• Fed unlikely to lift rates this week


    WASHINGTON: The Federal Reserve opens its sixth monetary policy meeting this year on Tuesday again facing the quandary that the US economy is not clearly ready for an interest rate hike.

    While some economists say the Fed, long anxious to pull away from its crisis-era ultralow rate policy, could surprise with an increase in the federal funds rate on Wednesday, most say it will stand pat.

    With that benchmark, crucial to borrowing and deposit rates around the world, stuck at 0.25-0.50 percent, the Federal Open Market Committee (FOMC), which sets monetary policy, has repeatedly signaled intentions to increase it this year.

    But some weak economic data in recent weeks raises a question mark over the strength of the US economy. And persistent weakness in other major economies also continues to challenge the rationale for a rate increase.

    Jim O’Sullivan, chief US economist at High Frequency Economics, said he thinks December is the month for an increase.

    “We expect Fed officials to couple an on-hold announcement this week with more pronounced ‘tightening is imminent’ guidance,” he said in a client note.

    Just three weeks ago, comments made at the Fed’s annual central banking symposium in Jackson Hole, Wyoming, signaled that the FOMC could finally pull the rate trigger at the end of its September 20-21 meeting.
    Most notably, Fed Chair and FOMC head Janet Yellen said clearly that she thought the time had come.

    “In light of the continued solid performance of the labor market and our outlook for economic activity and inflation, I believe the case for an increase in the federal funds rate has strengthened in recent months,” she said.

    Others, including Fed Deputy Chair Stanley Fischer, reinforced that impression.

    But the data since then has not supported them. Job creation has been relatively good, and the housing market solid. But, extending the second-quarter’s slump, industrial output and consumer spending have stayed weak.

    In addition, inflation — which the Fed has sought with its hefty stimulus policy to increase — remains feeble, not appearing to react to a world awash in easy money.

    The last FOMC official to speak ahead of the meeting, Fed Governor Lael Brainard, held firm with her view that the global economy matters to the Fed, and that it need not rush into a rate hike.

    “To the extent that the effect on inflation of further gradual tightening in labor market conditions is likely to be moderate and gradual, the case to tighten policy preemptively is less compelling,” she said on September 12.

    ‘Like waiting for Godot’
    An increase could happen Wednesday, but it would shock markets.
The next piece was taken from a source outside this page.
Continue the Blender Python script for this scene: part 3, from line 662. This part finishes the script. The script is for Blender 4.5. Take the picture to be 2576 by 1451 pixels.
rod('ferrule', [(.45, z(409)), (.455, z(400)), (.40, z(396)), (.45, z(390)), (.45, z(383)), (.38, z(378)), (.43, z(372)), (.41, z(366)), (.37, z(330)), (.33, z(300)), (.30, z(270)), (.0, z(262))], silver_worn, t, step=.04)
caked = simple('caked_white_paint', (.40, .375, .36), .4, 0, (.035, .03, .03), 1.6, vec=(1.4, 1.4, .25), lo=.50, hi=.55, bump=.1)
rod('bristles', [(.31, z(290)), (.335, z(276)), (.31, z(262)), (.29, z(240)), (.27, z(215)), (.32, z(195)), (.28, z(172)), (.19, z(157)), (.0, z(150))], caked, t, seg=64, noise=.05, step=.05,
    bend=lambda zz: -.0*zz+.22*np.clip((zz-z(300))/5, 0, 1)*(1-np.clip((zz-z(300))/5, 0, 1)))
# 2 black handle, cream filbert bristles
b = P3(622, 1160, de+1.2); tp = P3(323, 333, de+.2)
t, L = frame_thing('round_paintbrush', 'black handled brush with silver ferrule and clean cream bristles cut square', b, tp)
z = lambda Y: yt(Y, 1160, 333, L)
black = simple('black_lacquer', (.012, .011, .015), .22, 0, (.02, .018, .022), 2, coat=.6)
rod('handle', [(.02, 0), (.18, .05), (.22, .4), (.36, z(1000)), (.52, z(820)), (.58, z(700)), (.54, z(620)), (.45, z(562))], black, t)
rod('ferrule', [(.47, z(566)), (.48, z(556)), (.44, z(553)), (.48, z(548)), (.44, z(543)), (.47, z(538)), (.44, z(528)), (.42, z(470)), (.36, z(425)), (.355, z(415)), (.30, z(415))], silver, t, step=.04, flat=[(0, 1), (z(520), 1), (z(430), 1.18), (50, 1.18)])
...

Based on CME fed fund futures trading, the markets give a rate increase Wednesday a 12 percent chance.

    “Waiting for the Fed to hike rates is like waiting for Godot,” said Steven Ricchiuto of Mizuho Securities.

    “No matter how often the makers of domestic monetary policy signal that they are primed to hike rates, the data fails to give them the opportunity, and the September FOMC meeting is likely to be the next in a long string of false positives.”

    While the US is much stronger than the other major economies, the Fed is caught in a similar quandary to the European Central Bank and the Bank of Japan. The economic data is neither strong enough nor consistent enough to tighten the current policy.

    Last week the ECB held rates steady as it seeks proof that its massive stimulus program, with negative interest rates, is working.

    And the BoJ will also meet on Tuesday and Wednesday amid doubts that its own extreme efforts, also including negative interest rates, are having a positive impact.

    “The thinking seems to be… that the Bank of Japan is going to offer some easing this week and in the meantime the Fed is not expected to raise rates,” said Chris Low of FTN Financial.